Tens of thousands of Macedonians turned out Monday to support Prime Minister Nikola Gruevski's government in a counter-protest after opposition supporters marched through the capital Skopje a day earlier to demand Gruevski's resignation.
The opposition accuses Gruevski of corruption, tapping the phones of thousands of people and of fomenting ethnic tensions to hang on to power.
Supporters of Macedonia's opposition set up a protest camp outside parliament. Western diplomats tried to mediate the dispute between the prime minister,
the main opposition leader Zoran Zaev and two ethnic Albanian leaders Ali Ahmeti, and Menduh Thaci.
Pressure on Gruevski has been building since a wire-tapping scandal broke earlier this year, prompting questions about how tightly the government controls the media, judges, and elections during his nine years in power.
Zaev has vowed that the demonstrations would continue until the prime minister steps down.
NATO Secretary-General Jens Stoltenberg has called for calm, saying they are following the developments very closely.
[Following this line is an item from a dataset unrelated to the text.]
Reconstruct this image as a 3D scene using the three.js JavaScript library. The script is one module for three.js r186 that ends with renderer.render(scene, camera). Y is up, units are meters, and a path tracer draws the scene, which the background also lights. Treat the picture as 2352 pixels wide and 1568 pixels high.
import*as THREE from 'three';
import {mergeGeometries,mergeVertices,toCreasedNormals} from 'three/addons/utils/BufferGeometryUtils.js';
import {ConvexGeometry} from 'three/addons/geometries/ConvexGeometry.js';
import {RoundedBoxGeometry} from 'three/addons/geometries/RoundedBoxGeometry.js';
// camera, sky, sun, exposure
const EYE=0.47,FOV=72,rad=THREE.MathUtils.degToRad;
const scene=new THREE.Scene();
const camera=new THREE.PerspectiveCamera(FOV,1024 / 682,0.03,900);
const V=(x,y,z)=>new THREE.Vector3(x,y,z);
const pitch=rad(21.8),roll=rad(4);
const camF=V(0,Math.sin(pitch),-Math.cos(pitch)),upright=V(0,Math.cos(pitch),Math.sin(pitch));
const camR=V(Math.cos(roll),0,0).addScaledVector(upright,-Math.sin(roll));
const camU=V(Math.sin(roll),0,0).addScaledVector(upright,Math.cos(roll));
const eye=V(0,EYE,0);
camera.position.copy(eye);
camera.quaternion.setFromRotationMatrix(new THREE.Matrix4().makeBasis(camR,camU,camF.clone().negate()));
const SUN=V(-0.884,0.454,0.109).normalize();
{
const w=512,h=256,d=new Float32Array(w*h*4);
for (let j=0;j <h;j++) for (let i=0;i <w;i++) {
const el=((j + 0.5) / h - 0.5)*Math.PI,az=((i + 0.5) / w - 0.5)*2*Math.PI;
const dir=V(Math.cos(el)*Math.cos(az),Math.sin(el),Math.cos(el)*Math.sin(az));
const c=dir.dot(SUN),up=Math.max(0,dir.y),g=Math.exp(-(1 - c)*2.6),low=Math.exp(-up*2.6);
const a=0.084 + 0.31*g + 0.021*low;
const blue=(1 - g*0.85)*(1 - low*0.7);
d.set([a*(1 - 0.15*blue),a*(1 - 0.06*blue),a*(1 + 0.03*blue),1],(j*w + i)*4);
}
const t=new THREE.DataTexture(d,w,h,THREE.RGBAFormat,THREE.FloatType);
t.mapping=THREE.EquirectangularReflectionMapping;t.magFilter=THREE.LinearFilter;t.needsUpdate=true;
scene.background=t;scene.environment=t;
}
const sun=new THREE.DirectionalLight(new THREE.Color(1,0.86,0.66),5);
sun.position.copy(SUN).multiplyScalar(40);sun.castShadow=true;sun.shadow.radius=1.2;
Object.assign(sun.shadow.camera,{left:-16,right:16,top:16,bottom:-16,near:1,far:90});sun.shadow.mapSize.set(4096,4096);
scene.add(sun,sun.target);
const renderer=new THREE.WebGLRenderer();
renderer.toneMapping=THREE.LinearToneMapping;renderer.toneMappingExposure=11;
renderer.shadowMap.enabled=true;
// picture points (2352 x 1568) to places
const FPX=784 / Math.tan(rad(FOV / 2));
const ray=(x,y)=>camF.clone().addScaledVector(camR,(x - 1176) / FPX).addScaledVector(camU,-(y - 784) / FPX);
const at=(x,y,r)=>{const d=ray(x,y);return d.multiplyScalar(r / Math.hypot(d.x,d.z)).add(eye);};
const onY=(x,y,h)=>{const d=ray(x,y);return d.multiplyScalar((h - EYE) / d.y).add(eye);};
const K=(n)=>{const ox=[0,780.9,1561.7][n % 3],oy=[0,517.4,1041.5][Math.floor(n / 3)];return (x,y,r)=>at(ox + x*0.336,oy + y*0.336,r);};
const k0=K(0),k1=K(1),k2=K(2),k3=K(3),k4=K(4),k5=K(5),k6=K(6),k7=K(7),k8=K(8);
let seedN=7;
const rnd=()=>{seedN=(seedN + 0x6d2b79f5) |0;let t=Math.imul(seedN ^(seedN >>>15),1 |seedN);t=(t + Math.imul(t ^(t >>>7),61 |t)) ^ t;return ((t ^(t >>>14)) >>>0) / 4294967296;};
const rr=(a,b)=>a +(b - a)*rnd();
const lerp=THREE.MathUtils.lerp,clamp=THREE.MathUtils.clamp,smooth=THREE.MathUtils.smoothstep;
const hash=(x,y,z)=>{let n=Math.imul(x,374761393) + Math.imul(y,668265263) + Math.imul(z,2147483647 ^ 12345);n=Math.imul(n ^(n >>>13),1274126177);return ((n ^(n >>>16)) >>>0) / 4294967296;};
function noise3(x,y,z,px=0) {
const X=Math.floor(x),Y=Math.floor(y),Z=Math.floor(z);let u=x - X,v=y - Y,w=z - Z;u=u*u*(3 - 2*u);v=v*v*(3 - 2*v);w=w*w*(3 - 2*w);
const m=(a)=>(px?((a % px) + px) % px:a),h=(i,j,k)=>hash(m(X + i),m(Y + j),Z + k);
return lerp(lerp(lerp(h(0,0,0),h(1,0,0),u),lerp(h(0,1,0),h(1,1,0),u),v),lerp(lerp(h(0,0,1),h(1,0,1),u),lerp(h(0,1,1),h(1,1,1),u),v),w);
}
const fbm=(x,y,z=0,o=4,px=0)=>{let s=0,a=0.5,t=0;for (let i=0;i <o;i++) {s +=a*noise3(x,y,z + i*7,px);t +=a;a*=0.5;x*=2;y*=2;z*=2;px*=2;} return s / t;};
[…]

"I very much believe that peaceful demonstrations are part of a democratic society," Stoltenberg said.
"The important thing is to avoid more violence, to make sure that the democratic institutions are developed, and that the rule of law is implemented in full, and that we avoid escalation of the crisis and the conflict in Macedonia."
The protests come a week after tensions flared north of the capital. Clashes between gunmen and police in the city of Kumanovo earlier this month killed eight police and 14 assailants.
Macedonian authorities have said the gunmen were trying to cause chaos and fear, but Albanian sources in the country said authorities instigated the clash to save the Gruevski government.
Macedonia narrowly avoided a 2001 civil war, when an ethnic Albanian armed uprising demanded greater political rights. The insurgency lasted for months before a cease-fire was reached.